Return, without pictures, the lines from the start of the data through the one that contains "return k * k * (3 - 2 * k)".

┄┄┄┄┄┄

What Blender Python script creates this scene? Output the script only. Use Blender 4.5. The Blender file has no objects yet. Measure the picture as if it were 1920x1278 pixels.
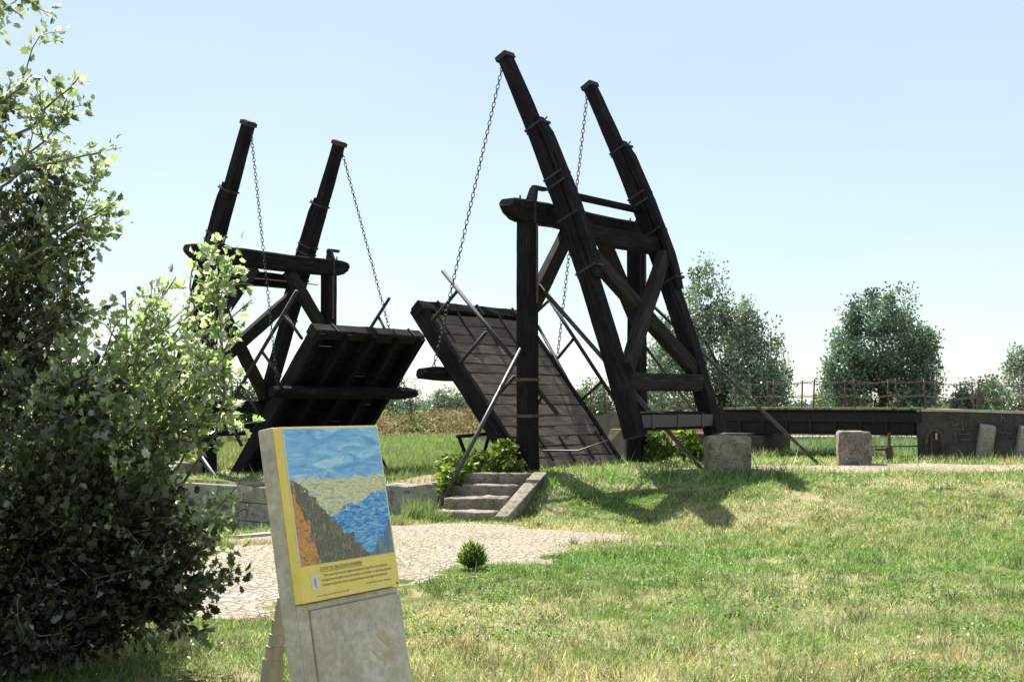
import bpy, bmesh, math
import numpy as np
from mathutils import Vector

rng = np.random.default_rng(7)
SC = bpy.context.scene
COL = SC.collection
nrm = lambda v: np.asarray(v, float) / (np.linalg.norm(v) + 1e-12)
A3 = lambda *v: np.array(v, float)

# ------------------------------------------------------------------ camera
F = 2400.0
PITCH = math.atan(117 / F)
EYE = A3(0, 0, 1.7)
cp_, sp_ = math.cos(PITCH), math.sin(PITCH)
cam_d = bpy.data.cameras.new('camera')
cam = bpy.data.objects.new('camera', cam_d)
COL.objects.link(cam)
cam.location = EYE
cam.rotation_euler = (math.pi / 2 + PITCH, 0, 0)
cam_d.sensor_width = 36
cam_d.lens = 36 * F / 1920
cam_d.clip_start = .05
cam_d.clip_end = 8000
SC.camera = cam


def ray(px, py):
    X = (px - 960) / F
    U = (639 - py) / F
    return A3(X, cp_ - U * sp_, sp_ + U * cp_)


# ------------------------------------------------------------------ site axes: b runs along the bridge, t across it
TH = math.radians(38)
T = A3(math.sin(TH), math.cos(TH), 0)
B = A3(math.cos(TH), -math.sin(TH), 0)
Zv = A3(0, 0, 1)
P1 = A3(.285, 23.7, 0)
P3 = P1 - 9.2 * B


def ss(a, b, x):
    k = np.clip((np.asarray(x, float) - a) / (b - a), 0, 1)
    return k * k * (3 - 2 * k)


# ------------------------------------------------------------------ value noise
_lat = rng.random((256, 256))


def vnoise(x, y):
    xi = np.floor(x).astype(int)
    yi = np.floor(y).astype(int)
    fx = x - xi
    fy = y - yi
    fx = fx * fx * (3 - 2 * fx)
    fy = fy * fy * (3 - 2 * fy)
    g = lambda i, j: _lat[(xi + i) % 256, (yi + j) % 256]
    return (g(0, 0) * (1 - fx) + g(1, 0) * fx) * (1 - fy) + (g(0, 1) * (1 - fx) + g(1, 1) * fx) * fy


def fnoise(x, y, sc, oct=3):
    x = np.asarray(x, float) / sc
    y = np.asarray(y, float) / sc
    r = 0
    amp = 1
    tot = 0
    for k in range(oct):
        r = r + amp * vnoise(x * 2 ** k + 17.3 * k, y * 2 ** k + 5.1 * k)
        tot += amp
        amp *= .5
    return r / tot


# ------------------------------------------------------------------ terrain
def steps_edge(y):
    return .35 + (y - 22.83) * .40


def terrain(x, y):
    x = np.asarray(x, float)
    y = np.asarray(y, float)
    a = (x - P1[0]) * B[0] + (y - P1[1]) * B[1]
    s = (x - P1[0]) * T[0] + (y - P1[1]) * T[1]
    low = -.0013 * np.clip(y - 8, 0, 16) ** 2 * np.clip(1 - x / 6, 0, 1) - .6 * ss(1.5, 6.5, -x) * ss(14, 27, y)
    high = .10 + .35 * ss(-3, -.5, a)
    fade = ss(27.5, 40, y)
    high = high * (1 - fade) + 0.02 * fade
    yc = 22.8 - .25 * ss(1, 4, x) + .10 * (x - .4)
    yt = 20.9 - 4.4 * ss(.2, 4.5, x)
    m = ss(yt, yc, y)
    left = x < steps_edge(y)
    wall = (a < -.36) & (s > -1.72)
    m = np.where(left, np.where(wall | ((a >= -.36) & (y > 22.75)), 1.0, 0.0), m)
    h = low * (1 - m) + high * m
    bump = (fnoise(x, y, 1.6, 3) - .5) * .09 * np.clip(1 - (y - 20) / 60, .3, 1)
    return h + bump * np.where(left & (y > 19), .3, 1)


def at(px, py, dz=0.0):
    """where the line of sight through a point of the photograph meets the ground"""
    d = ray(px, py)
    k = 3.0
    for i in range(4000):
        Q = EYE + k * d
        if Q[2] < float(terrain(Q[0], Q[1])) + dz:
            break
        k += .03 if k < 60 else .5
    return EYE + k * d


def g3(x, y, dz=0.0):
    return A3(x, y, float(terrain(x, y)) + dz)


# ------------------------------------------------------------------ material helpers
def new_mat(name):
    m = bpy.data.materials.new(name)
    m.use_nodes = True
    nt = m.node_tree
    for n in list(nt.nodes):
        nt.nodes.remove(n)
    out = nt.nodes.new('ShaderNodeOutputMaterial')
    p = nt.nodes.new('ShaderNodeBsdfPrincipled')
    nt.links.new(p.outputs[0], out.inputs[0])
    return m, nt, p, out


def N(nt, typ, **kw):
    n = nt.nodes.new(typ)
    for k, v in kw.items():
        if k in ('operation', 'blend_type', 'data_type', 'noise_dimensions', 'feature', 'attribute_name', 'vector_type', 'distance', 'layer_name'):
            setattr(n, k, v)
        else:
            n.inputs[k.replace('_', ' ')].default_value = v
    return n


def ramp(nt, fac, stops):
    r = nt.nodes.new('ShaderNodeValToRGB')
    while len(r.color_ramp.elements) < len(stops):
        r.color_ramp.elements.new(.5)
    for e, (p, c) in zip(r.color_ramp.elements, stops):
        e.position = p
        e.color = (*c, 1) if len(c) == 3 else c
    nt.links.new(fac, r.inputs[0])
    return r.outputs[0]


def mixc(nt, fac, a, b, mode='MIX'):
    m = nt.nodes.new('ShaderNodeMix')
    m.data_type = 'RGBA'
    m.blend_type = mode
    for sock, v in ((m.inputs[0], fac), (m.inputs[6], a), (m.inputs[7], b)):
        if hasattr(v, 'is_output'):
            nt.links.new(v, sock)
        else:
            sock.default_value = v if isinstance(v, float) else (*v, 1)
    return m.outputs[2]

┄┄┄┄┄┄

- [Finished exercise]
What Blender Python script creates this scene? Output the script only. Use Blender 4.5. The Blender file has no objects yet. Measure the picture as if it were 1920x1278 pixels.
import bpy, bmesh, math
import numpy as np
from mathutils import Vector

rng = np.random.default_rng(7)
SC = bpy.context.scene
COL = SC.collection
nrm = lambda v: np.asarray(v, float) / (np.linalg.norm(v) + 1e-12)
A3 = lambda *v: np.array(v, float)

# ------------------------------------------------------------------ camera
F = 2400.0
PITCH = math.atan(117 / F)
EYE = A3(0, 0, 1.7)
cp_, sp_ = math.cos(PITCH), math.sin(PITCH)
cam_d = bpy.data.cameras.new('camera')
cam = bpy.data.objects.new('camera', cam_d)
COL.objects.link(cam)
cam.location = EYE
cam.rotation_euler = (math.pi / 2 + PITCH, 0, 0)
cam_d.sensor_width = 36
cam_d.lens = 36 * F / 1920
cam_d.clip_start = .05
cam_d.clip_end = 8000
SC.camera = cam


def ray(px, py):
    X = (px - 960) / F
    U = (639 - py) / F
    return A3(X, cp_ - U * sp_, sp_ + U * cp_)


# ------------------------------------------------------------------ site axes: b runs along the bridge, t across it
TH = math.radians(38)
T = A3(math.sin(TH), math.cos(TH), 0)
B = A3(math.cos(TH), -math.sin(TH), 0)
Zv = A3(0, 0, 1)
P1 = A3(.285, 23.7, 0)
P3 = P1 - 9.2 * B


def ss(a, b, x):
    k = np.clip((np.asarray(x, float) - a) / (b - a), 0, 1)
    return k * k * (3 - 2 * k)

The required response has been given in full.